Tuesday, November 23, 2004

Crow by Boria Sax

I found this book at random looking at the library shelves. It's part of a really cool animal series by British publisher Reaktion Books. A look at this animal (actually corvids in general: crows, ravens, jackdaws, magpies, rooks, etc.) in Mesopotamia, Egypt, Greece, Rome, Europe, Asia, American, and Native American cultures. It's a bit like Barry Lopez' Of Wolves & Men but not nearly so deep. Jim Crow, scarecrows, and a thousand stories involving crows. A cool book. In his musing on the Hebrew bible: "If we think of the Ark as a grand experiment in the domestication of animals, perhaps the story of Noah and the raven records the inability of certain animals to follow human direction." (34)

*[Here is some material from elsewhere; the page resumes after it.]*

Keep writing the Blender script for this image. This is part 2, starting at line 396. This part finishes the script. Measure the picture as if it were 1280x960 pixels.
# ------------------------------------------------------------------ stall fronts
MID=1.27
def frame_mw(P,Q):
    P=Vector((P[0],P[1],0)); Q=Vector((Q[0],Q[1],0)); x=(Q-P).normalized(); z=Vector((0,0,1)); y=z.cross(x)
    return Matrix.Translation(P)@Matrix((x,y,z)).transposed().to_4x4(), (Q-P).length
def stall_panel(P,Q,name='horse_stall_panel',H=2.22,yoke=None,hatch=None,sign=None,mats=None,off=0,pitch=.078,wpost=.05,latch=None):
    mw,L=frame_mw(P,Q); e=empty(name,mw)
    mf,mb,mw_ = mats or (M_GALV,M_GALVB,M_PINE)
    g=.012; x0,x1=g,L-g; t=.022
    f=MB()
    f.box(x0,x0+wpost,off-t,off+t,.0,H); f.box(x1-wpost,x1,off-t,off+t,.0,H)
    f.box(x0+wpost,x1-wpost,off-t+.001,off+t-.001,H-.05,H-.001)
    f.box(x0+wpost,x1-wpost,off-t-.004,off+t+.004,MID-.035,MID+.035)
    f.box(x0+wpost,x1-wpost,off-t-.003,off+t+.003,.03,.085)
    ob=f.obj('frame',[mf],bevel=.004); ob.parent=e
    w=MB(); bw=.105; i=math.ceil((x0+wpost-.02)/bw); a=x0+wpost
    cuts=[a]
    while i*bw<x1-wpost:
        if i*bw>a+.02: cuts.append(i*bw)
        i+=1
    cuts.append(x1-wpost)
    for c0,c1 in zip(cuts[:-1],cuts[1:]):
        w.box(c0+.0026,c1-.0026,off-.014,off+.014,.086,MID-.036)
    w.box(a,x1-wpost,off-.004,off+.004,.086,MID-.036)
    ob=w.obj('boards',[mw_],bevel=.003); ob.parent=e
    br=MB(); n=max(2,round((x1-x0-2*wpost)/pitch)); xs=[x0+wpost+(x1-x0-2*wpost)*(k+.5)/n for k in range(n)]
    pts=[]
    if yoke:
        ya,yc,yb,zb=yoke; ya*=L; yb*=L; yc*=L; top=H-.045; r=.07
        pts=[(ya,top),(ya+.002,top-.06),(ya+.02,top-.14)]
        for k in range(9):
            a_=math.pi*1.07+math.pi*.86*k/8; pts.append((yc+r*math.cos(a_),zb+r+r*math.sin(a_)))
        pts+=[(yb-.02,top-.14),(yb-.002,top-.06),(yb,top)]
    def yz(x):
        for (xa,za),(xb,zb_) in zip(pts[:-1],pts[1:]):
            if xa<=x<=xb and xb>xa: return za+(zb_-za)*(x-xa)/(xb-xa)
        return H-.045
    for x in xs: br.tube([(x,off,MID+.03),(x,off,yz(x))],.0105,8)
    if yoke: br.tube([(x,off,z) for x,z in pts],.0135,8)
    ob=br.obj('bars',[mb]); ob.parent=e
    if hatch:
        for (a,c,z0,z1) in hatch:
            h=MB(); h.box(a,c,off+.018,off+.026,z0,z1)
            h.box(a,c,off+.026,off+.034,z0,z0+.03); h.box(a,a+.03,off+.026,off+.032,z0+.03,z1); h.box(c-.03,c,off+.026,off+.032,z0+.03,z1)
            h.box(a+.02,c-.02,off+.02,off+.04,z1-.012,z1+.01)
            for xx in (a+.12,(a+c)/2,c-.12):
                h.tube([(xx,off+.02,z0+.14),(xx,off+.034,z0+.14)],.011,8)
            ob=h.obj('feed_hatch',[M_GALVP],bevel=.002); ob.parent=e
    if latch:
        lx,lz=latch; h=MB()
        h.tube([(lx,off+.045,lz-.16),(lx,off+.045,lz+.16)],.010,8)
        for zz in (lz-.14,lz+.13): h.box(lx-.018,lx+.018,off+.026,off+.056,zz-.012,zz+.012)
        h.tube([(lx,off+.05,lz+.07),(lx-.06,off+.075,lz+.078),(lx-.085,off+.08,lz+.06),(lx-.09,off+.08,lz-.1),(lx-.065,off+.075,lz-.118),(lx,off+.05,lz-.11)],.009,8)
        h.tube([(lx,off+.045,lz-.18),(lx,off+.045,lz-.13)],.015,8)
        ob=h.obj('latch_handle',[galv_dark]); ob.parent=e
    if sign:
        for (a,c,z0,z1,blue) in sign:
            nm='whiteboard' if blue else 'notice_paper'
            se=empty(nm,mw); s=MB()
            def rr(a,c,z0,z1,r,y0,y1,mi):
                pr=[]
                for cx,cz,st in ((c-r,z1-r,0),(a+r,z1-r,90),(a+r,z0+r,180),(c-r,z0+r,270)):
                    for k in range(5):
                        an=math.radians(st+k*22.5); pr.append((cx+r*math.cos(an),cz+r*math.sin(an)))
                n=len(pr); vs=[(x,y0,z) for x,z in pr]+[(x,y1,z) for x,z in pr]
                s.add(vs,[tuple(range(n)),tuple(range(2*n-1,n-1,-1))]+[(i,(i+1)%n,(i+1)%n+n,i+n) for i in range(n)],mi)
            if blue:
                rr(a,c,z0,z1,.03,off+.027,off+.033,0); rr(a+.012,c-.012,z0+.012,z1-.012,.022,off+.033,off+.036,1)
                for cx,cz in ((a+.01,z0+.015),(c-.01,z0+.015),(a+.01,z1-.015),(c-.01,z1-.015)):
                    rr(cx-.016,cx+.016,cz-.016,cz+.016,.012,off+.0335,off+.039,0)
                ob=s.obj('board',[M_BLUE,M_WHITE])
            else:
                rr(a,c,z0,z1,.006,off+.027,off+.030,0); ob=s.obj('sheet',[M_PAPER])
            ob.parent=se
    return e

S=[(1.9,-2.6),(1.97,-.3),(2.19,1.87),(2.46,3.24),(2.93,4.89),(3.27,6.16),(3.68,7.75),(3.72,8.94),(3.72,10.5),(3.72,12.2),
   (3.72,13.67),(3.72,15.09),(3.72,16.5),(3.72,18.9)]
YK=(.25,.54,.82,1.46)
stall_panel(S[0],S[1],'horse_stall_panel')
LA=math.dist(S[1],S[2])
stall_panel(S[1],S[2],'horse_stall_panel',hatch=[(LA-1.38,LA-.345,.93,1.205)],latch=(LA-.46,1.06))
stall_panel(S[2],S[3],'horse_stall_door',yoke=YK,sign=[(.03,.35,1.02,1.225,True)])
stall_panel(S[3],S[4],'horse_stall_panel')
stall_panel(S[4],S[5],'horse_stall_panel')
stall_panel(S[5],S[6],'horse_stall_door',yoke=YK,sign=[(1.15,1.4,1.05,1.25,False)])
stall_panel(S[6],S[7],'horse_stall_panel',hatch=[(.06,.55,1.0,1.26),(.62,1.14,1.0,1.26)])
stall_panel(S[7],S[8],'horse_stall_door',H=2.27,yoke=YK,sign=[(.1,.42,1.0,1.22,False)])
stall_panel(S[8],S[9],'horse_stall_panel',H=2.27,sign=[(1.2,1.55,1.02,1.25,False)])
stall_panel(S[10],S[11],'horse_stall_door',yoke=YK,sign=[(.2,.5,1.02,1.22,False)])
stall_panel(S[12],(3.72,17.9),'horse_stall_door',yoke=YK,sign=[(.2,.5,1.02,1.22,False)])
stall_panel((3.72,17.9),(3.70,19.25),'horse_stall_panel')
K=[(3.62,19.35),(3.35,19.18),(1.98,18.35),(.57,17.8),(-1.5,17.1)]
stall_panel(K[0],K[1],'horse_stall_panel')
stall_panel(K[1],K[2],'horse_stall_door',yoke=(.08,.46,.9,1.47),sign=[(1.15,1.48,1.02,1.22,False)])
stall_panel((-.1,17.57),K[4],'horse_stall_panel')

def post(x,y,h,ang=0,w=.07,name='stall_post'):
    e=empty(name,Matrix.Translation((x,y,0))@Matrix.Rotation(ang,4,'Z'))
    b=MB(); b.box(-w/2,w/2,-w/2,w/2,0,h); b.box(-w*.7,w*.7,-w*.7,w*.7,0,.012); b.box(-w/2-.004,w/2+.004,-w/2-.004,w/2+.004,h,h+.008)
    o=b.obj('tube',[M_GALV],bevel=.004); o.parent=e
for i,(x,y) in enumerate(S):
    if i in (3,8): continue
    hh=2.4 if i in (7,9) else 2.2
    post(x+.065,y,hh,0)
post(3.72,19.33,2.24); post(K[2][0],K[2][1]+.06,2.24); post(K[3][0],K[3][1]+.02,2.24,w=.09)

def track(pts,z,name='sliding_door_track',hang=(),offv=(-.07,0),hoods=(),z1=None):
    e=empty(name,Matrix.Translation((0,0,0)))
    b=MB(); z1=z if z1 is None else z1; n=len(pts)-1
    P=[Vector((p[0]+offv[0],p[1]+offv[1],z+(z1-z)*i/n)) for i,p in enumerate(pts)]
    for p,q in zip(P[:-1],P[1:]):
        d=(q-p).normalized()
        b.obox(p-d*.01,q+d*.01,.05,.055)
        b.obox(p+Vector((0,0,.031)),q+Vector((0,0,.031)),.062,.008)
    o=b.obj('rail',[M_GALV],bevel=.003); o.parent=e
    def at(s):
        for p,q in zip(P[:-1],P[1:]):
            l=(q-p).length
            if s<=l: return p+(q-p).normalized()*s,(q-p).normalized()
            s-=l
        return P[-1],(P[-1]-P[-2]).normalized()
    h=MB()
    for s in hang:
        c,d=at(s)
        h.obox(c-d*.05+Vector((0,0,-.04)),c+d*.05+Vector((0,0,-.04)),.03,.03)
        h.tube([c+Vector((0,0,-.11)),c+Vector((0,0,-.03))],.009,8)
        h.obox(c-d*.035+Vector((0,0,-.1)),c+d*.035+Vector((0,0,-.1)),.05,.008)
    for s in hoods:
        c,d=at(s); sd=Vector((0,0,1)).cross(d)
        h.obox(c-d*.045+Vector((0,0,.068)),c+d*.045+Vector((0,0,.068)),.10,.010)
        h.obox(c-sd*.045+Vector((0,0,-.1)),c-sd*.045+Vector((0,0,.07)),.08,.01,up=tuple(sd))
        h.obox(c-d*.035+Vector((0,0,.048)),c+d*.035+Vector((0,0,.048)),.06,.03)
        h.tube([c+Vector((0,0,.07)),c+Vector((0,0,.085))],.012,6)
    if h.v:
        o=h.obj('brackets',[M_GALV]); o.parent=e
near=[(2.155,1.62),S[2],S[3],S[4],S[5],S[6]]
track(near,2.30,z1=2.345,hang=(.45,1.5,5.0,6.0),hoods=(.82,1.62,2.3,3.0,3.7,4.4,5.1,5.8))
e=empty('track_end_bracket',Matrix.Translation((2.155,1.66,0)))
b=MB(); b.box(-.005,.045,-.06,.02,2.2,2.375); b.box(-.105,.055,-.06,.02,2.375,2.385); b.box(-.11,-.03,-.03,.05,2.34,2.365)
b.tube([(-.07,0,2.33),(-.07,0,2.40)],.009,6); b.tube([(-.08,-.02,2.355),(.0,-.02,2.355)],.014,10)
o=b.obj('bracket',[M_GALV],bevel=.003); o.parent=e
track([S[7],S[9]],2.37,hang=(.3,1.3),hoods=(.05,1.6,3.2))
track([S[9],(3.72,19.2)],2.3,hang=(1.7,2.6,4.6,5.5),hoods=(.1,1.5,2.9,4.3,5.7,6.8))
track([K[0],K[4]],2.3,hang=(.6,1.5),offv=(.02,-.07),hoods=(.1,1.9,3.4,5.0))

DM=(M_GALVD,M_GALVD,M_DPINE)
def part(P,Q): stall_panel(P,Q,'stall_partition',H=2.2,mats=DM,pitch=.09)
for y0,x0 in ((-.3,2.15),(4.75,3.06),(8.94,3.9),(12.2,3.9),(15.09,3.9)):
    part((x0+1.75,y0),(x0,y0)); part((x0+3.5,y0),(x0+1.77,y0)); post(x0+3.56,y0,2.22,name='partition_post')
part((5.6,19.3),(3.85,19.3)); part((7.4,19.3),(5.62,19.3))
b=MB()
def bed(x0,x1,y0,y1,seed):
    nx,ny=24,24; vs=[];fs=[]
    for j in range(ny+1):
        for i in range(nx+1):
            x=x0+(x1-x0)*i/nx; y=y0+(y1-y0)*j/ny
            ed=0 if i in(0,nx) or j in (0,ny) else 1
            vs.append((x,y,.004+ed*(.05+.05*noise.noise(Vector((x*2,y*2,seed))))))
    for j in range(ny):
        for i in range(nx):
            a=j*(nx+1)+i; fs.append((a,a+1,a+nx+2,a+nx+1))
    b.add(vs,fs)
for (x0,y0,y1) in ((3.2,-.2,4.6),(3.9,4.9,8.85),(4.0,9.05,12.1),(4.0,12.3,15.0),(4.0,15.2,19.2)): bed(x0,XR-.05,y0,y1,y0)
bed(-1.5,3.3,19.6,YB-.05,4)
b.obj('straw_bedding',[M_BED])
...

I've been watching crows recently. Despite their urban ubiquity, I hadn't really thot of them as more than an annoyance to me when I was in high school and I wanted to sleep in and they wouldn't let me with their incessant cawing from the birch trees 50 feet from my ears. So, the more I watch, and now having read this, I realize the brilliance of this species. When he set out to study ravens, Bernd Heinrich was warned by his advisor "Ravens...are smarter than you are, and it will take you years to outwit them enough so that you can begin to get meaningful data." (Ravens in Winter 59) I think I know what he means.

And, I'm now going to read "Has Success Spoiled the Crow?" by David Quammen.